Thursday, January 12, 2006

Drifting

I've just been floating, drifting along for the past few days.... I'm interested...well, sort of interested to see what's gonna happen over the next few months. My friend who also happens to be the biggest thing 'gay' in my life has gone to Italy for the semester. I will miss him very much. But it seems like maybe once he leaves, he will take with him much of my interest in the gay world.... does that make any sense? Maybe I am giving him too much credit and influence. Maybe I'm just pretending like this all comes from him and not from my own wants... but without him I wouldn't have met all of those guys back in december, I wouldn't have come out to so many people, were it not for the experiences I've had with him.

I liked him so much. I do still like him. I feel this odd sense of loss for the time being... I know he'll be back in may-ish. Oh the summer. When it will all get scary and interesting again. But you know what, maybe it was all happening too fast, maybe this is my 4 1/2 months of break. Before he wreaks havoc on my heart, on my eyes and on my mind. Soon enough I'll look into his blue eyes, ones that look like ice, and I'll be wishing he was mine, and not someone elses. I'm sure that will happen again...

I guess some changes will continue slowly... I dont imagine myself becoming closer to the church, thats for sure. I dont imagine myself pretending to like girls anymore, thats another change. Maybe I'll find someone new! Who knows, right? I feel like I'm walking in the dark again, except there is less pressure right now. Thats good. But I do feel nervous not knowing what's coming my way. I guess time will tell.

3 comments:

David Walter said...

"But it seems like maybe once he leaves, he will take with him much of my interest in the gay world....

Hmm.
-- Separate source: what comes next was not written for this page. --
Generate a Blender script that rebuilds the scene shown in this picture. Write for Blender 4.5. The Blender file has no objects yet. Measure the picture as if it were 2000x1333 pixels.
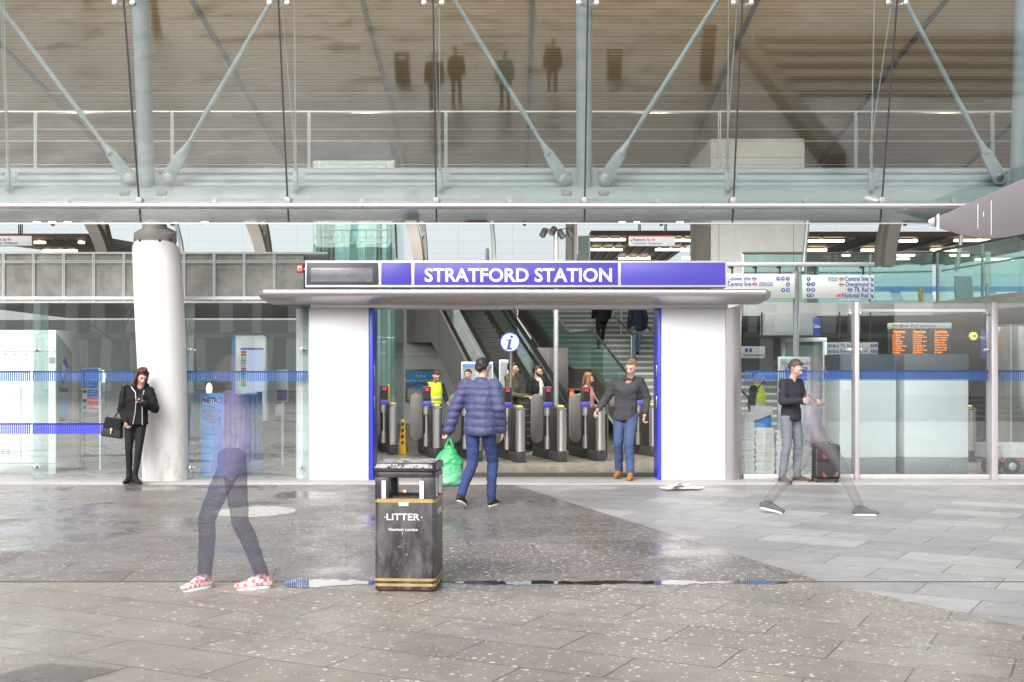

Say you meet someone who introduces you to, oh I don't know, inline skating. You soon come to love skating and love doing it with your new friend. Then he leaves. Do you think you would stop loving inline skating?

"But you know what, maybe it was all happening too fast, maybe this is my 4 1/2 months of break.... But I do feel nervous not knowing what's coming my way."

I felt the same way after I had just come out. It was as if, after years of standing on the banks of a fast-moving river, I finally took the plunge and braced myself for a long, long trip that would take me over rocks and through rapids, with no hint as to what would be around the next bend.

What I didn't realize was that I could easily enough get out of the water at any time and take a break for as long as I wanted.

I think it would be great if you'd continue to make new gay friends while your friend is away. But take a break if you need to.

Taking things slowly (but not too slowly) is fine. Taking things too quickly, though, could be overwhelming.

Dave

elbow said...

Waiting for something and feeling like there is something out of reach is sometimes the most exciting feeling. Embrace the ambiguity and run with it. You have a lot ahead of you. I feel like you have so much to offer, meet new people and learn to be proud of who you are (that doesn't mean be as out as you can, it just means be yourself and be happy with yourself.) Good luck with this new time.

David Walter said...

By the way, that was an excellent message you posted on ondfence's blog.